**WHAT IS REQUIRED**
Return the lines where the word "this" occurs.

Recorded data
········

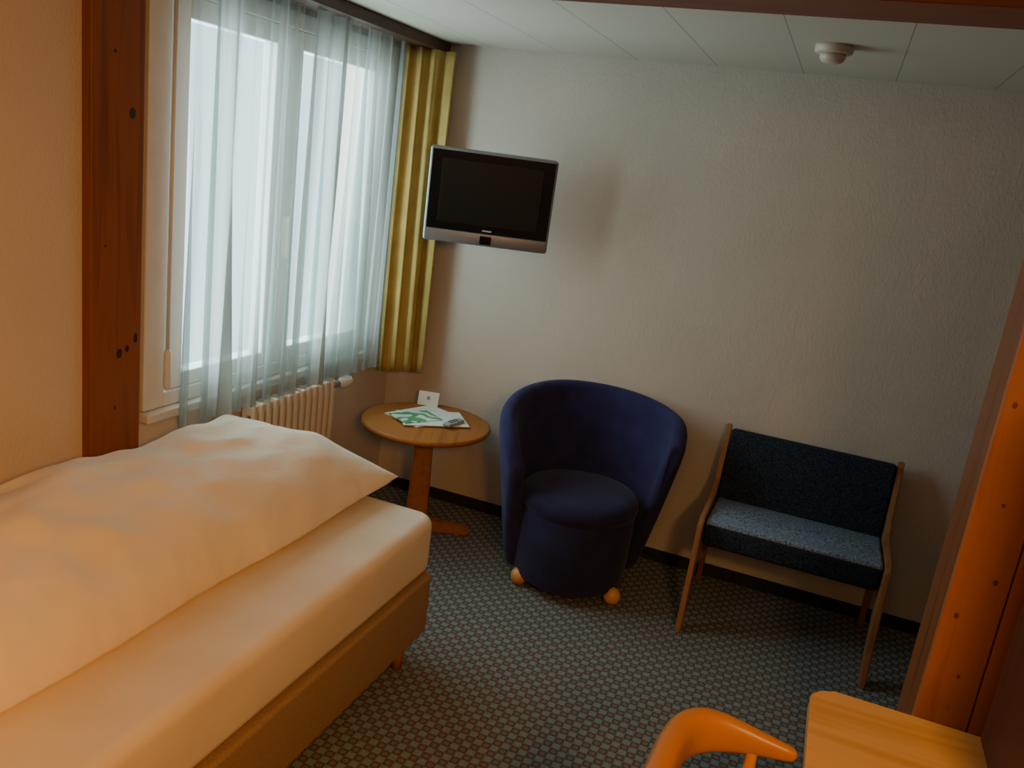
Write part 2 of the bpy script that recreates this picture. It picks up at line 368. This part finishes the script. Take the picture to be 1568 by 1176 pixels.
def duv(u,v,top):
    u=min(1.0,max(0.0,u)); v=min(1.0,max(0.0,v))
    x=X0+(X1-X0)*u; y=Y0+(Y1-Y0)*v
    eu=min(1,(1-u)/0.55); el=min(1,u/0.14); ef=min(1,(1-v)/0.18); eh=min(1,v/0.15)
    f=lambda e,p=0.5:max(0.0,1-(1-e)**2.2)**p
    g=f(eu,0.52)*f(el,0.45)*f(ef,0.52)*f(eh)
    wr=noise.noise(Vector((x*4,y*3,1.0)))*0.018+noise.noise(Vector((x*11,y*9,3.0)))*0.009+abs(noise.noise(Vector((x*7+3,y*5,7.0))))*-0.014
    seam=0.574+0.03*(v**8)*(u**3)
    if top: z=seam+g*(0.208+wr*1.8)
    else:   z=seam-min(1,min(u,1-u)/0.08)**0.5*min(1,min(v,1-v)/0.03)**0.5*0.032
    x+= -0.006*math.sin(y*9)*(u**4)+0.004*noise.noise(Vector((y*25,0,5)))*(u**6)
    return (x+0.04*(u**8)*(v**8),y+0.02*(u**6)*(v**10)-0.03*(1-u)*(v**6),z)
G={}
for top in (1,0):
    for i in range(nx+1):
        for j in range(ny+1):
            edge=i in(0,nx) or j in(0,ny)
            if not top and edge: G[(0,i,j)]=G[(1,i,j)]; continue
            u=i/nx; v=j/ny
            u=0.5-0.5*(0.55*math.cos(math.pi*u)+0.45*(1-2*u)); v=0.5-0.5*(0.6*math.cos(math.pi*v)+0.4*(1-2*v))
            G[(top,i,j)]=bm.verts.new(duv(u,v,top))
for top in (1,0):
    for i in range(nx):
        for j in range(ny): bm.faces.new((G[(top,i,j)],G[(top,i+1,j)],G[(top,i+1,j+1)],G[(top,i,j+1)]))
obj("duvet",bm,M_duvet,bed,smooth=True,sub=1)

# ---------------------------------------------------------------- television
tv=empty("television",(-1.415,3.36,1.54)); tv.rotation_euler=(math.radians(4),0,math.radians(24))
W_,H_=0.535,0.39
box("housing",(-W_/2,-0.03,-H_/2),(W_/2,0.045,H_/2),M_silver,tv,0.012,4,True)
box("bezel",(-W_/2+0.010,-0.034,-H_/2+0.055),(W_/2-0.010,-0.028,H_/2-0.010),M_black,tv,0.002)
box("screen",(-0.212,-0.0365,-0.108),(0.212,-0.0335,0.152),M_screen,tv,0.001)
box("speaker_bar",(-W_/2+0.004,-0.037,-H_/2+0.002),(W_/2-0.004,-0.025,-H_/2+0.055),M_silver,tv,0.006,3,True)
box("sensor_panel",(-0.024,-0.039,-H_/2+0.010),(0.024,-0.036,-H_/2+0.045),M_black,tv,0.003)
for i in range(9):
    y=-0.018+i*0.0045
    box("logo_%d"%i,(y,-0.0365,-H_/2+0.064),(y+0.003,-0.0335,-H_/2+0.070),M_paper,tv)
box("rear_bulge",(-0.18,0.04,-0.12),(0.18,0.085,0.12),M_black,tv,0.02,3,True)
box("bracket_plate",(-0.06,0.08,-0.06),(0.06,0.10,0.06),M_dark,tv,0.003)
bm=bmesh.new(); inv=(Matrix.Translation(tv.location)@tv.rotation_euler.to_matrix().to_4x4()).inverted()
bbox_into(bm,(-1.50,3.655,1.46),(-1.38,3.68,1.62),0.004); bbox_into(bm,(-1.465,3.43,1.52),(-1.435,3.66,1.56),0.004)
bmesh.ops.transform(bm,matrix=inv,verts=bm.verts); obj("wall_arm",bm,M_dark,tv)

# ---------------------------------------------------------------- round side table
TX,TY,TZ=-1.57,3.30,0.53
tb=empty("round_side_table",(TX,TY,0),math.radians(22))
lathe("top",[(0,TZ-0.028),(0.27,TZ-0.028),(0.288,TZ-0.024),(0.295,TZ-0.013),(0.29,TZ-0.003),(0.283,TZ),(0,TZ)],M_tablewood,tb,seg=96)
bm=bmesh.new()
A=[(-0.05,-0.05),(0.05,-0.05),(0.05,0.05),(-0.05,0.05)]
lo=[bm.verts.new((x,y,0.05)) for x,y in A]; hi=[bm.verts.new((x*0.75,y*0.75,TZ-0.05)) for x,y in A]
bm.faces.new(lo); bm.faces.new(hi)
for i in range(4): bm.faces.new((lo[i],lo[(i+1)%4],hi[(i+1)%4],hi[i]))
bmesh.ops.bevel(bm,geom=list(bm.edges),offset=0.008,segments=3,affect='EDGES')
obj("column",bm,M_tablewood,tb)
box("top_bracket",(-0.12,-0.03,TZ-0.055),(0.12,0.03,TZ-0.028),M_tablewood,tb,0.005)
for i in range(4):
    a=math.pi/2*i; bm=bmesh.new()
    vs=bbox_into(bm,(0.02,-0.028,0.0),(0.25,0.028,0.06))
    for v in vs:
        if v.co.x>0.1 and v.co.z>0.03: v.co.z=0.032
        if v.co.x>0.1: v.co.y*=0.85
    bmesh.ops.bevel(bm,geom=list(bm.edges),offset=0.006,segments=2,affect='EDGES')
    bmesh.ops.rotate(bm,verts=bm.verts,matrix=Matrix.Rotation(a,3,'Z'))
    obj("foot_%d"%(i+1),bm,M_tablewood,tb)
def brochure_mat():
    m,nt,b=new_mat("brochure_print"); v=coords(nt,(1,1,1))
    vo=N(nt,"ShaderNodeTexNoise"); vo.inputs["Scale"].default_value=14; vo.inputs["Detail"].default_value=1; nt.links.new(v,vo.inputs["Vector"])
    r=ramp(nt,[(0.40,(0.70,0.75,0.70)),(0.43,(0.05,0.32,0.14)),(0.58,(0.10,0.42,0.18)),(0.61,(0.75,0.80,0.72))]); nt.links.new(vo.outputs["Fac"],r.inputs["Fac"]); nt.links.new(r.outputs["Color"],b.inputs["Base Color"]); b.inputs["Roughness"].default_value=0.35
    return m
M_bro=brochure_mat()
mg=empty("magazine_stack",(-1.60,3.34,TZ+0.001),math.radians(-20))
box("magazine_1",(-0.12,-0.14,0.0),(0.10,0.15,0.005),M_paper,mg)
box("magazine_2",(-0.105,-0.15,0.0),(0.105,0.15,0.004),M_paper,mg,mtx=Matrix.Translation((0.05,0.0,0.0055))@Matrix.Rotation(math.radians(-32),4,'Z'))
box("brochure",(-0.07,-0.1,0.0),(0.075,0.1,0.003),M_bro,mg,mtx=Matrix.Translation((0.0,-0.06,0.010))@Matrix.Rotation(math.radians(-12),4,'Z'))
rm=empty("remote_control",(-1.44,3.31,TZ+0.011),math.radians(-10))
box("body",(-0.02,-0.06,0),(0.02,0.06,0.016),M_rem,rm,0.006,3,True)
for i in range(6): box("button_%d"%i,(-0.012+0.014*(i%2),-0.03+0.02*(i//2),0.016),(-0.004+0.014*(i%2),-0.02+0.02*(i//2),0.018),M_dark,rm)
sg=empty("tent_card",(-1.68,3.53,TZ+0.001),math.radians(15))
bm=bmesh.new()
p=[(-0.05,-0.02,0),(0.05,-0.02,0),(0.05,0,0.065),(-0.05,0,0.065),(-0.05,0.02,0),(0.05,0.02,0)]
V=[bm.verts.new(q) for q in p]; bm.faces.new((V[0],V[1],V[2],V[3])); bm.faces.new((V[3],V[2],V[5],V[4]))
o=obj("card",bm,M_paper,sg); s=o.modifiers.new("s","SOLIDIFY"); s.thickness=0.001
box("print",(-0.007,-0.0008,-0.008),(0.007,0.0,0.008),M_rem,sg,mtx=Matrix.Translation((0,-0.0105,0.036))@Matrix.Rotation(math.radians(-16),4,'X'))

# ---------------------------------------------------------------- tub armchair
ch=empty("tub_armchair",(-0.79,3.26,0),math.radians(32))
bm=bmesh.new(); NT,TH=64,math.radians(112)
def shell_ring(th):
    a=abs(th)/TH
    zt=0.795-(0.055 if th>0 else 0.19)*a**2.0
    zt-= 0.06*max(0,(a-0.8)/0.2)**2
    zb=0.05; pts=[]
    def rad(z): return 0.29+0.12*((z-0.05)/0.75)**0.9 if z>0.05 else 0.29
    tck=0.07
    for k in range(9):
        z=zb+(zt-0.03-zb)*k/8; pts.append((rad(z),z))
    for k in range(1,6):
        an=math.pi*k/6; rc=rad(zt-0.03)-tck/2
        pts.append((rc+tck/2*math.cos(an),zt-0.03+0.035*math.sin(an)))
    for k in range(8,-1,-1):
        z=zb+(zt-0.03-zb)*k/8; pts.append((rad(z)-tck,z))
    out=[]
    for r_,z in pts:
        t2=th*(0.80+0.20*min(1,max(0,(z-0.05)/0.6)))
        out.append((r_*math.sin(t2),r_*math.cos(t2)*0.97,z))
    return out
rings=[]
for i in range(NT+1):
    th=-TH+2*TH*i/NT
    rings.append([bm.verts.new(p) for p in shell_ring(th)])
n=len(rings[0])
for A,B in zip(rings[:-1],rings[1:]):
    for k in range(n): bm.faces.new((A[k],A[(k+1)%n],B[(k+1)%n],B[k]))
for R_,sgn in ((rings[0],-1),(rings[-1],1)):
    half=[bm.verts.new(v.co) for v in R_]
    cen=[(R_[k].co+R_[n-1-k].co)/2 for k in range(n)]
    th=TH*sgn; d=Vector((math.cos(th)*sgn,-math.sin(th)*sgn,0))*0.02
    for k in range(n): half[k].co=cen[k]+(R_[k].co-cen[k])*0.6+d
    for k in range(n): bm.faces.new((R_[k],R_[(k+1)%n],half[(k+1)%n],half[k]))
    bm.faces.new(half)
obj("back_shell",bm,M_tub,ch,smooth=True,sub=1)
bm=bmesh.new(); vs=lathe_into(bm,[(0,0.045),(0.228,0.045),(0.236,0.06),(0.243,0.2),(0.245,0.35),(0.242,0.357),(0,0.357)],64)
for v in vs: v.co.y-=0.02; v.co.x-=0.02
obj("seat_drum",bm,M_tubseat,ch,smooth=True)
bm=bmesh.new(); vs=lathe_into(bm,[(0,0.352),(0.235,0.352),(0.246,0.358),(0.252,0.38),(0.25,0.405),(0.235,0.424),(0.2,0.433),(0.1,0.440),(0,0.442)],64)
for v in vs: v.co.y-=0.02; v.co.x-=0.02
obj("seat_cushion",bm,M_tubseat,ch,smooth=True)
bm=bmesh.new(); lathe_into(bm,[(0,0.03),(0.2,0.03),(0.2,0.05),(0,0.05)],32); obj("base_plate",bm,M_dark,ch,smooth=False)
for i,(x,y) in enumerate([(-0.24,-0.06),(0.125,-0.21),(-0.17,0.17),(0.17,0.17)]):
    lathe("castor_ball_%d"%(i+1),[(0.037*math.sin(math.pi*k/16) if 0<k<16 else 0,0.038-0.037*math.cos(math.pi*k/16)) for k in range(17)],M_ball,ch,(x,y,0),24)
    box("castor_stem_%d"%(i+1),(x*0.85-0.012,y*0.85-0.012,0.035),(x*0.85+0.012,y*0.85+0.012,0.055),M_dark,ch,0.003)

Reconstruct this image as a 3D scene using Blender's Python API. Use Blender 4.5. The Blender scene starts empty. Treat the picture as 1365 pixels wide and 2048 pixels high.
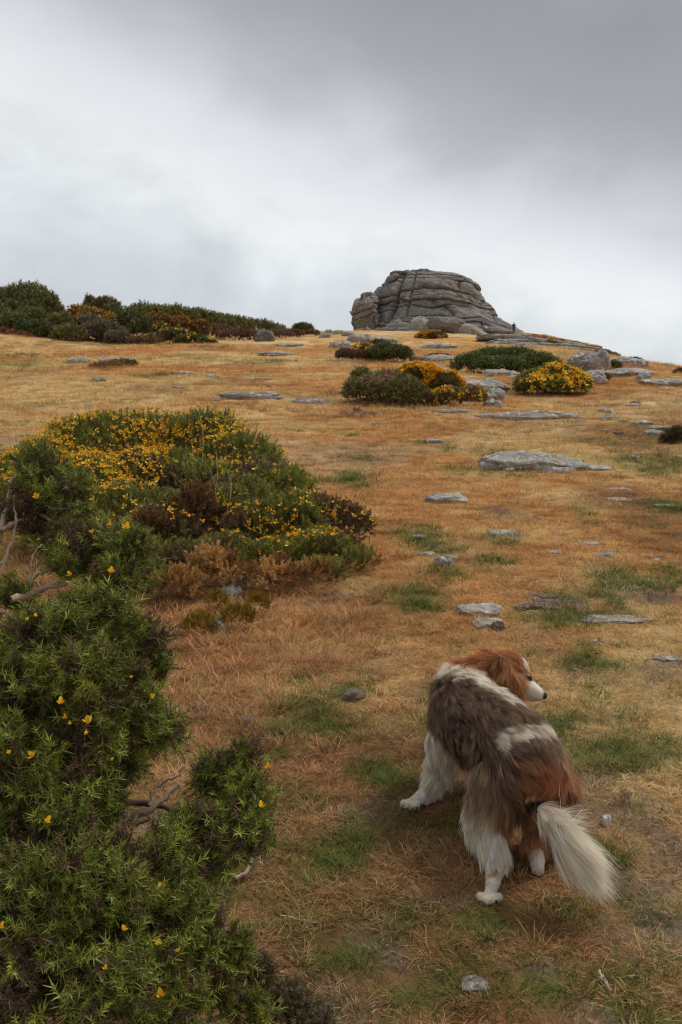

········

**CORRECT RESULT**
Write part 2 of the bpy script that recreates this picture. It picks up at line 368. This part finishes the script. Take the picture to be 1568 by 1176 pixels.
Reconstruct this image as a 3D scene using Blender's Python API. Use Blender 4.5. The Blender scene starts empty. Treat the picture as 1365 pixels wide and 2048 pixels high.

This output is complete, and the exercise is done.